The protest was marked by brief heated confrontations between the two groups, though it appeared no protesters engaged in violence.
On each side, there were protesters who identified themselves as liberals, but Annie, 36, a stay-at-home mom from Austin, said liberals protesting against sharia law are either misinformed or “willfully ignorant” of what sharia law is.
“They’re saying they’re protecting women or other liberal values, but they don’t realize who they’re standing next to,” Annie said. “If they were more informed I doubt they would be standing in solidarity with a hate group.”
Roughly 200 demonstrators gathered peacefully for a rally in a Seattle park and later marched toward Seattle City Hall, where they significantly outnumbered those gathered for an anti-Sharia law rally.
Several homeless people, many of whom live in the neighborhood where the rally was held, cheered as the demonstrators marched by chanting, “Muslims Are Welcome here, no hate, no fear” and “When Muslim rights are under attack, what do we do? Stand up, fight back.”
Lisa Jaffe, 52, who carried a sign saying “loving my Muslim neighbor since 1964” said she wanted to participate in the counter demonstration because she believes the growing lack of tolerance has no place in her America.
Earlier in the day in front of the capitol building in Harrisburg, Pa., about three dozen anti-sharia protesters were separated from a similar number of anti-fascist protesters by a police barricade.

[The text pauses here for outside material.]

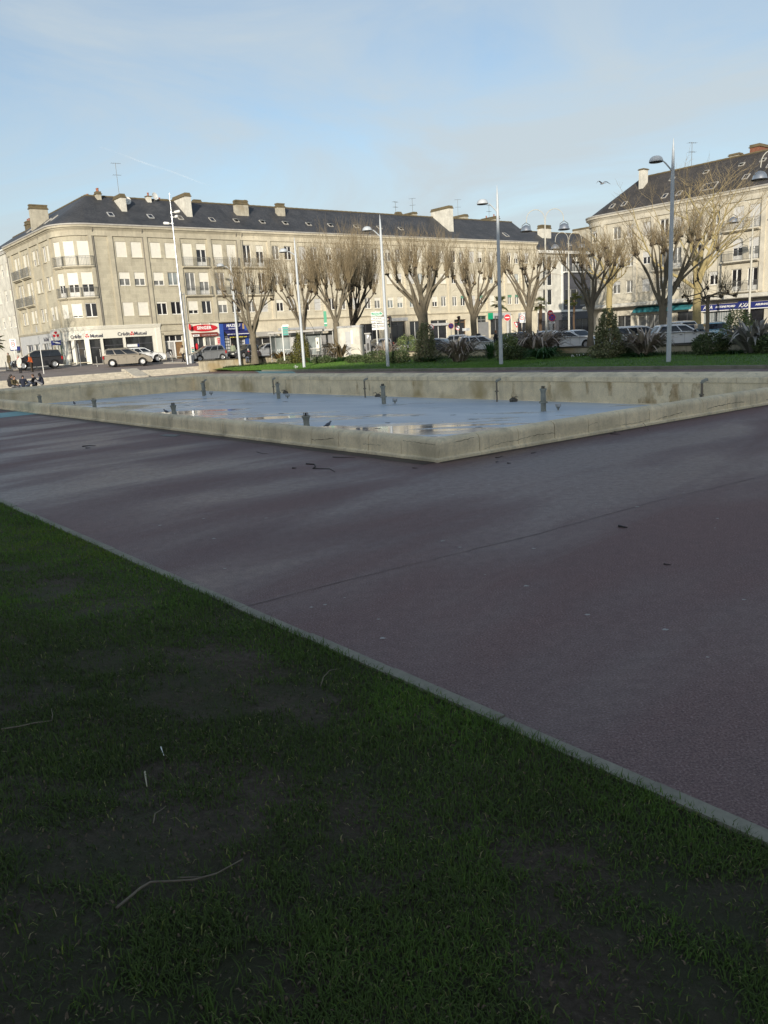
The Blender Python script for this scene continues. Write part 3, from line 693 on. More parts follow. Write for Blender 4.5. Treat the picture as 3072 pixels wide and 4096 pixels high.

The anti-fascist protesters — wearing all black and balaclavas — played drums and cowbells, chanting “no hate, no Nazis.” The anti-sharia protesters, some of whom were also masked and carried handguns, sang “America the Beautiful” and chanted “take a shower” in response.
“This is a march against sharia, not Muslims,” said Steven R. Moore, a 35-year-old from Washington County, Pa., who works in the oil and gas industry. “We are not affiliated with any extremist groups … Sharia is a barbaric system that the Islamic State is trying to impose in our country.”
Timmy Wylie, a spokesman for East Shore Antifa, said the group showed up to shut down the anti-sharia march because they believe it is a march against Muslims. He grew up in the Harrisburg area and said citizens should instead focus on the region’s struggling economy.
“There’s a lot of people without two nickels to scrape together, but we still take care of each other,” he said in a telephone interview before the march.
Not all anti-Sharia protesters agreed on tactics. Francisco Rivera, a student in his 20s from Maryland, is a spokesman for Vanguard America, a group that has claimed credit for white nationalist posters displayed on college campuses in recent months. In Harrisburg, about 10 members of the group stood out, wearing white polo shirts and covering their faces due to fear of anti-fascist retribution.
After an organizer of the anti-Sharia march criticized Rivera for hiding his face, he gave a speech to the group that praised “our civilization.”
“I don’t believe in having Muslims in the United States,” he said. “Their culture is incompatible with ours.”